Podrá argumentarse que la flamenca con la raqueta en la mano es un recurso manido o está poco elaborada al provenir de un clip-art de un banco de recursos iconográficos o que incluso resulta ridícula la composición porque la yuxtaposición de deporte y folclore chirría. Pero nadie puede dudar de que la flamenca vestida con el traje de lunares se identifica al primer golpe de vista con Sevilla.
Ahora bien, esa ventaja que han depositado a nuestros pies la tradición, la literatura costumbrista o la exaltación del folclore podemos aprovecharla o ignorarla, pero sabiendo que la renuncia a un icono obliga a un trabajo de síntesis y de comunicación visual que excedía, sin duda, del alcance de un cartel menor. Es curioso comprobar cómo la serie de carteles para la Expo 92 de reputados diseñadores gráficos se quedó prácticamente inédita porque la crítica feroz ejercida entonces fue que las naranjas caídas sobre un suelo escaqueado del diseño ganador de Guy Billout no representaba a Sevilla.
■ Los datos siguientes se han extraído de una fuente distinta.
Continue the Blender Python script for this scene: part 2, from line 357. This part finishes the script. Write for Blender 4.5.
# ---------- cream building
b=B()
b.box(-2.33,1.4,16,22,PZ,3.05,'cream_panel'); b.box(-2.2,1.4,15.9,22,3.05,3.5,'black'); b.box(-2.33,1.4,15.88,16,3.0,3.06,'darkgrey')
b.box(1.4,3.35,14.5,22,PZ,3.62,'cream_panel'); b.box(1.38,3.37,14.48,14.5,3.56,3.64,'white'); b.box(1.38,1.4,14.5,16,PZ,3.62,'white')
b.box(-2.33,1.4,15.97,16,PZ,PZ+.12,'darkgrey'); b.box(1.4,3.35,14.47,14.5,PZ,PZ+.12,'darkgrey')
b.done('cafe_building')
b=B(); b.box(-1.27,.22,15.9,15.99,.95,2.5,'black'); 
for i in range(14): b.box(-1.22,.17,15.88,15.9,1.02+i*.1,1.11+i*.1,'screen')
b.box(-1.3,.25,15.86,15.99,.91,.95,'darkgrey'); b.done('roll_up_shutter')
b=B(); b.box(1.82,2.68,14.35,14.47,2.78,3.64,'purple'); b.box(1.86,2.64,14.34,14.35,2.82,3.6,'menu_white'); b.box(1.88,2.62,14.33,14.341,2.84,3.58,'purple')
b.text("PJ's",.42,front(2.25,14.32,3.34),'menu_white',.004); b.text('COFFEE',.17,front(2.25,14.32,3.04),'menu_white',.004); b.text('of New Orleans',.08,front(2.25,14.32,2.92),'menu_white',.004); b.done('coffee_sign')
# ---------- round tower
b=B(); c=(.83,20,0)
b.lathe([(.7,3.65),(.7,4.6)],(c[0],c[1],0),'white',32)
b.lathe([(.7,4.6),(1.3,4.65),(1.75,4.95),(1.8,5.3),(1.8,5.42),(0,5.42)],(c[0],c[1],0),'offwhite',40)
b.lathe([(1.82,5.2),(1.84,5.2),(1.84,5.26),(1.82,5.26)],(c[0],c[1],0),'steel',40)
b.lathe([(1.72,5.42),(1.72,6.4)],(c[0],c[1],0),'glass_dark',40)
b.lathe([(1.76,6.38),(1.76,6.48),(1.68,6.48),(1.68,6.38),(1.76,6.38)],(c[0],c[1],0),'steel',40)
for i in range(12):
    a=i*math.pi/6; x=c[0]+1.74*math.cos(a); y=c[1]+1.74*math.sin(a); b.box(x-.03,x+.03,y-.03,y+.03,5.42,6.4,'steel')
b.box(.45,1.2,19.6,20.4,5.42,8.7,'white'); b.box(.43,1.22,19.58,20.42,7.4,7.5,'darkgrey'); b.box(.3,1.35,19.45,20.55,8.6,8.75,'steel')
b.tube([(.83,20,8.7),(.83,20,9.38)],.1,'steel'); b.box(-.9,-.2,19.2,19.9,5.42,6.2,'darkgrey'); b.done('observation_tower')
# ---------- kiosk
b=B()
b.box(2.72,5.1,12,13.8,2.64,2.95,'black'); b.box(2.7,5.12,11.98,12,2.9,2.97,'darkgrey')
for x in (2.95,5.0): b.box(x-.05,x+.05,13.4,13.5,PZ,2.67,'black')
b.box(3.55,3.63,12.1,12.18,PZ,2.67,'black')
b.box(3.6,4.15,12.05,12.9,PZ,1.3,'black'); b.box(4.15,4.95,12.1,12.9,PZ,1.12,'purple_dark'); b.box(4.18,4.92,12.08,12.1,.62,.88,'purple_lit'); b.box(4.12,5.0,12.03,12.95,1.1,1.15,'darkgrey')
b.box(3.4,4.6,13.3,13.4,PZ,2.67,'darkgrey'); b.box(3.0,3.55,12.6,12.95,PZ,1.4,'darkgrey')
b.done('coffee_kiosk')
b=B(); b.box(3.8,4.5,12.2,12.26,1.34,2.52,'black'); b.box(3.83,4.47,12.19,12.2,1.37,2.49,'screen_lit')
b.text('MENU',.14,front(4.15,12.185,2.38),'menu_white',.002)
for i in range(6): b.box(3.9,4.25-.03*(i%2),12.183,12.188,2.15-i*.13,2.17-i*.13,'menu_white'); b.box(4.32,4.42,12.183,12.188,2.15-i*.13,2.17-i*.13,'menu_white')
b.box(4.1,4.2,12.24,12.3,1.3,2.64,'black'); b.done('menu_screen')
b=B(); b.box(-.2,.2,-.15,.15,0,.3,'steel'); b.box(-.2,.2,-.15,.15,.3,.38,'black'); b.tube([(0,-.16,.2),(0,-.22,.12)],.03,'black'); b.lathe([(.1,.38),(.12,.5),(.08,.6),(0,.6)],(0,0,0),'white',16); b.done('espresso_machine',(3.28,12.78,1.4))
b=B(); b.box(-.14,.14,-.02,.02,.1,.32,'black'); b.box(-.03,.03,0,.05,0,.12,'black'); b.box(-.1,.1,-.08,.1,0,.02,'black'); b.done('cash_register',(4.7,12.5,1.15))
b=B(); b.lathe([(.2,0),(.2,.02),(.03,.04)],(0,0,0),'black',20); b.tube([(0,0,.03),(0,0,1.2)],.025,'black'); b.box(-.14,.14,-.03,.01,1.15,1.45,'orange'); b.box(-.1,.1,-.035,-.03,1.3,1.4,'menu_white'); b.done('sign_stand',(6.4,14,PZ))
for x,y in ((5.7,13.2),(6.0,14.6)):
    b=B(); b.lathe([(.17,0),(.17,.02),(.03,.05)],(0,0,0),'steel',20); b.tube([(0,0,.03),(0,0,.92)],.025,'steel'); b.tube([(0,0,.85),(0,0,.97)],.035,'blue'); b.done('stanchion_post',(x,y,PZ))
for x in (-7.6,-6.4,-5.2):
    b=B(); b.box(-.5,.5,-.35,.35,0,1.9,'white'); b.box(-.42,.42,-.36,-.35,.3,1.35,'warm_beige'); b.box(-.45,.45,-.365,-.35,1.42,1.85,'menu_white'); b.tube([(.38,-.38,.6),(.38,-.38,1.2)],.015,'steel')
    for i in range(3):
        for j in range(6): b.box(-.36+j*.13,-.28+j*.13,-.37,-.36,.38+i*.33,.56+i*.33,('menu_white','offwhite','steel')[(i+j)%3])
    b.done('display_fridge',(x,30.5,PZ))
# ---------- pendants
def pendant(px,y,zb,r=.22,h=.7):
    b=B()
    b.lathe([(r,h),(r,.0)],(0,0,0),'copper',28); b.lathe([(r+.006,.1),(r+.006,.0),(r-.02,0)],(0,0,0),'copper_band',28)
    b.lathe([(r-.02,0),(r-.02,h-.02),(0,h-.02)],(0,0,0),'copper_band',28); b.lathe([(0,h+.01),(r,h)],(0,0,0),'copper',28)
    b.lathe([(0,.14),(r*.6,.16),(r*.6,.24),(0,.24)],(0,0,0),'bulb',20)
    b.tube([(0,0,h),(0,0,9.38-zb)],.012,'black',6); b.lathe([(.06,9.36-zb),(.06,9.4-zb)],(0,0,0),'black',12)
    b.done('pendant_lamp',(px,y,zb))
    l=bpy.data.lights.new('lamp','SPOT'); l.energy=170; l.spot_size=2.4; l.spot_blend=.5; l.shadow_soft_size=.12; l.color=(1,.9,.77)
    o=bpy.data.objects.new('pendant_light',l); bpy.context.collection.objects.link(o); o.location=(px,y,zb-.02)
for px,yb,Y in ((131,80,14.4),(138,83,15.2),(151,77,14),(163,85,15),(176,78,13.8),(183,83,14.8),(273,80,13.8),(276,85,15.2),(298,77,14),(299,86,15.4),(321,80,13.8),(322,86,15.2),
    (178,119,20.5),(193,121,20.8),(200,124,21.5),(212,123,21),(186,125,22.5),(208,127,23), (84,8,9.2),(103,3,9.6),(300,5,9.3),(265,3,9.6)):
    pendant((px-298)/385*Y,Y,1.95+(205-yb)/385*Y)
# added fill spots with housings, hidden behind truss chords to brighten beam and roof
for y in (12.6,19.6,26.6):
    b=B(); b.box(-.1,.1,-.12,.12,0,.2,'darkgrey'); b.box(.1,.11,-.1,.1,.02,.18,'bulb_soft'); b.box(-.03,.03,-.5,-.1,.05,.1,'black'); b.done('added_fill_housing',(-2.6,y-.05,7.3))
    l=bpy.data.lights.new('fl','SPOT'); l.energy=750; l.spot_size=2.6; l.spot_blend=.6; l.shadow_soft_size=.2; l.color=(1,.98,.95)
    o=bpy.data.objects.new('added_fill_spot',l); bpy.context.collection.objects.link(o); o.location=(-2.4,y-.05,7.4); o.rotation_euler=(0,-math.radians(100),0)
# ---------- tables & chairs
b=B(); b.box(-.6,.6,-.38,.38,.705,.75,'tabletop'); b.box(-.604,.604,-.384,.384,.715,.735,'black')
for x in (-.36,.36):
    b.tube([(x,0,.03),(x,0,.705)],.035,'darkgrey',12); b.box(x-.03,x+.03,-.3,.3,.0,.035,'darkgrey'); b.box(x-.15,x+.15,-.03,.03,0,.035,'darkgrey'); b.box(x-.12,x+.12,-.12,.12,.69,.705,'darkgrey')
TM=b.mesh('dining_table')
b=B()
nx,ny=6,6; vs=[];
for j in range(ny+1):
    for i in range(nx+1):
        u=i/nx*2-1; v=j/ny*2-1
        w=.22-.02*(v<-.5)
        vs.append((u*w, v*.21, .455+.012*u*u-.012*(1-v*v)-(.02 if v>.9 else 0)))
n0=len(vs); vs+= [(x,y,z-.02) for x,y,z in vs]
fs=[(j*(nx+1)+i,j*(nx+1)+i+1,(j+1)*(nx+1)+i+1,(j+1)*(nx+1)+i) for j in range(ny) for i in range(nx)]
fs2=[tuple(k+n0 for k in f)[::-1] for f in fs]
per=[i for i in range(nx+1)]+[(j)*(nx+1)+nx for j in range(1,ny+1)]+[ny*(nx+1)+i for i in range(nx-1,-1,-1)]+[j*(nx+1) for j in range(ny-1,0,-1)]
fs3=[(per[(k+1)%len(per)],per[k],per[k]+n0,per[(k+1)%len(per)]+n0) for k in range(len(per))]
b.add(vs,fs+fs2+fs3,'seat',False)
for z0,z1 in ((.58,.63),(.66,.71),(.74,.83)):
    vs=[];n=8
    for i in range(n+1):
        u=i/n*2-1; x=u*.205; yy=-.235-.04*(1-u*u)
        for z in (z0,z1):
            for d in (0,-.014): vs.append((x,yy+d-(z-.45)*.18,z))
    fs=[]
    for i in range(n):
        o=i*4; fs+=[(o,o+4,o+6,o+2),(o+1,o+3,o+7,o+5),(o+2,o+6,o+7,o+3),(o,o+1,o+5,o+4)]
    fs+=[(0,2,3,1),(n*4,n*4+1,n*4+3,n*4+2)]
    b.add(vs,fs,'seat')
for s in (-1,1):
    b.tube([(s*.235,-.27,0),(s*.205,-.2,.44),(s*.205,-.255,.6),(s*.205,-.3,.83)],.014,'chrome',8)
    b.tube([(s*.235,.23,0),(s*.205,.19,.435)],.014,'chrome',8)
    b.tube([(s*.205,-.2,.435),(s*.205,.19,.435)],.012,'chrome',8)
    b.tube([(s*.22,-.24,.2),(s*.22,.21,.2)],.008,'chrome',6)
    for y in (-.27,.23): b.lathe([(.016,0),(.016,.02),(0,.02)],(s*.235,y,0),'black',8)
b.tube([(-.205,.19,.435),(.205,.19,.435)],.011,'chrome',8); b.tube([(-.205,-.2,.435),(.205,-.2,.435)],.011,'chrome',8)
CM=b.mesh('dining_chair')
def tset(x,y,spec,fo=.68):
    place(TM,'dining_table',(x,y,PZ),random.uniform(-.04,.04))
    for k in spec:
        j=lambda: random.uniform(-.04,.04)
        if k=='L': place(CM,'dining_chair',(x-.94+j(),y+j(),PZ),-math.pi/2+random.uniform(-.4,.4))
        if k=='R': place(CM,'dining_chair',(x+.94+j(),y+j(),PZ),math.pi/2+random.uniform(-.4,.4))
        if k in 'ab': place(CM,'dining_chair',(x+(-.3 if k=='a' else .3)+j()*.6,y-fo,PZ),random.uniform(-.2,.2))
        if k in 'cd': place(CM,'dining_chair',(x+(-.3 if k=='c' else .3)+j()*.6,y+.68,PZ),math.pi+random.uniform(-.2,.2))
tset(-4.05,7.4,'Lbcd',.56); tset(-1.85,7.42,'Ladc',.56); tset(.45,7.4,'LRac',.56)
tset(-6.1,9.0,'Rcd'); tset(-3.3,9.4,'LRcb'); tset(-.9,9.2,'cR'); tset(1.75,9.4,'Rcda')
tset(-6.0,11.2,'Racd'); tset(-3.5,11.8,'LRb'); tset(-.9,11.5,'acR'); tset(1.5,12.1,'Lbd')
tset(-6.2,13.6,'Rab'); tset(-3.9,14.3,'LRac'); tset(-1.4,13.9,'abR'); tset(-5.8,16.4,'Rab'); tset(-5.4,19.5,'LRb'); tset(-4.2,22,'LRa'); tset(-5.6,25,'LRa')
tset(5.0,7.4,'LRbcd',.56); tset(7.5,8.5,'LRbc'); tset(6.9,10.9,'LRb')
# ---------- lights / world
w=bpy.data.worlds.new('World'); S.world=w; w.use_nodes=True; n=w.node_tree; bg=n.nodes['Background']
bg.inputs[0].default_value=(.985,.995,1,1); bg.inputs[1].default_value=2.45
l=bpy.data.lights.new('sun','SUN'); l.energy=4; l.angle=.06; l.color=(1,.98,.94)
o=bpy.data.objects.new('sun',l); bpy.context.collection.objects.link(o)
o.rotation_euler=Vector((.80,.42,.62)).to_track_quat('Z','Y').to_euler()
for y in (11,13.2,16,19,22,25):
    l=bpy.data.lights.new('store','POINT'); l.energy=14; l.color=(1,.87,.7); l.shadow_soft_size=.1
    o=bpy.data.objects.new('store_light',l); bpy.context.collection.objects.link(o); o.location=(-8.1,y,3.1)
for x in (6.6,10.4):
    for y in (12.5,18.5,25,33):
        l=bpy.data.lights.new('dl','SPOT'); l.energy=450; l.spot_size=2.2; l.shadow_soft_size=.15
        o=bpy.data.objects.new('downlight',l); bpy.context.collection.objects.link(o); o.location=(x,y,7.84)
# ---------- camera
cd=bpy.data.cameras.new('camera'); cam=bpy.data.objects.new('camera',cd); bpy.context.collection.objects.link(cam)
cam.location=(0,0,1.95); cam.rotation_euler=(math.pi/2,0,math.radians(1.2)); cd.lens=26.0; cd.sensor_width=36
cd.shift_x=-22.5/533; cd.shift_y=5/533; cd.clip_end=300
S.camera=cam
El pintor Luis Gordillo, en el jurado, lo dejó claro: «Ninguno de los que han concurrido al concurso tenía la garra suficiente para representar algo tan importante». Ahora nos hemos pasado como antes nos quedamos cortos, ¿no?
O sea, que estamos como al principio, discutiendo si conviene a nuestra imagen de marca como destino (turístico, residencial o de inversión) seguir explotando los mismos iconos ya asentados o inventar algún otro como el puente del Alamillo, que es acaso la única construcción de finales del siglo XX con fuerza para ello.
En el fondo, se trata de cómo nos vemos nosotros mismos y cómo queremos que nos vean. Quizá sea más de lo primero que de lo segundo: a lo mejor tenemos que empezar a saber trascender (qué mejor que reírse de ellos) nuestros tópicos heredados para construir una nueva identidad colectiva con la que todos podamos reconocernos a gusto.